Wow, and you were not summoned Straight to Hell?
 
#33 ·
I do not think this argument hinges on semantics. Yes, ordinary wear does "alter" the original finish, but the discussion here is not about ordinary wear that occurs unintentionally during ordinary use. The discussion here is about intentionally altering the original finish to make it look different. I think that is a bad idea, but of course each person can do as desired, to include destroying the gun if desired.
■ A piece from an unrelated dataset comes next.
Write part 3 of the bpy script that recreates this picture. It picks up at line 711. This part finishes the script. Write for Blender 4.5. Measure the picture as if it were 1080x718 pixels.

The discussion here is not about the right to do as one pleases to one's gun, the discussion is about the affect on market value, now and in the future. (Most major maker guns become collectible as time pases.) At this point, it seems extremely unlikely that any more Anacondas will ever be produced, so it seems unwise to alter one in a way that reduces its value. Sure, "owner" polished stainless guns can be repolished to attempt to return the finish to the original texture, and, if skillfully done, may be nearly undetectable. Or not.

Your gun, your choice.
 
#34 ·
Believe me, I'm not one for destroying a guns finish either but can't bring myself to believe that polisning a stainless gun is destroying it. The Anaconda hasn't been made for several years now and the one on auction just sold for $1400 which is somewhat higher than a factory non polished Anaconda without a box. I've seen NIB Anaconda's fetch less than that. I find it hard to believe that 10-20 years down the road it will bring less money than any other standard 4" Anaconda without a box.
 
#35 ·
I did not say that polishing a stainless gun is "destroying" the gun. Several of the preceding comments strongly suggested that an owner can do as he or she pleases with a gun, and I was just going one ridiculous step further by saying that right extends even to destroying a gun. Polishing a stainless gun obviously does not destroy it, but it certainly negatively affects its value.